Hi.

On Sat, 8 Jul 2017 20:42:00 +0200
Pétùr <peturv...@gmail.com> wrote:

> Le 08/07/2017 à 18:34, Reco a écrit :
> >> Any idea?
> >>
> >> $ duplicity restore --gio --time=2017-07-06T08:14:08Z --force
> >> file:///home/pierre/data/backup_pierre / --verbosity=9
> >> --gpg-options=--no-use-agent --archive-dir=/home/pierre/.cache/deja-dup
> >> --tempdir=/tmp --log-fd=22
> > Sure. Don't ask duplicity to log its actions to file descriptor 22, as
> > it is highly unlikely to be open.
> > Skip '--log-fd' altogether.
> 
> Thanks, it fixes the problem indeed.

Just as planned ☺.

> I had this one issue with my SSD (erratic behavior, many errors and
> corrupted files), smartmontools says it is clean now and the ssd is less
> than one year old. fsck fixes the errors. *Am I good to do after
> reinstalling the backup (so good version not corrupted of files)?* Or
> should I do a complete reinstallation of Debian?

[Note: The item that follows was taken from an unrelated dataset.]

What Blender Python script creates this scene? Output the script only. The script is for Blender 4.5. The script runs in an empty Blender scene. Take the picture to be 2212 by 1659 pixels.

I'd replace the drive altogether. It failed you once, after all, don't
give the thing a second chance.
On the very least, I'd disable NCQ *and* get rid of 'discard' mount
option where possible *and* refresh drive firmware. Installing the
kernel from the backports is also a valid option. You may be (un)lucky
to get that kind of SSD that tend to corrupt data if you look at it the
wrong way.

And do not trust smartctl. It's good for conventional drives that have
a courtesy to warn you before they die. SSDs usually die first, and
maybe smartctl will warn you later ;)

I see a little point of reinstalling the whole system. As long as it
boots and gives you a root access - there's nothing that can't be fixed
in the system itself with good old 'apt-get install --reinstall'.

And you have a backup of user data, so there's nothing of value would
be lost in any case.


> In fact, I wonder if there is a different between a repaired file-system
> and a newly formated one in term of reliability?

Not in your case. I predict that you'll see more filesystem-related
faults with the root cause being faulty SSD. And it's impossible (to my
best knowledge) to repair a drive with mkfs.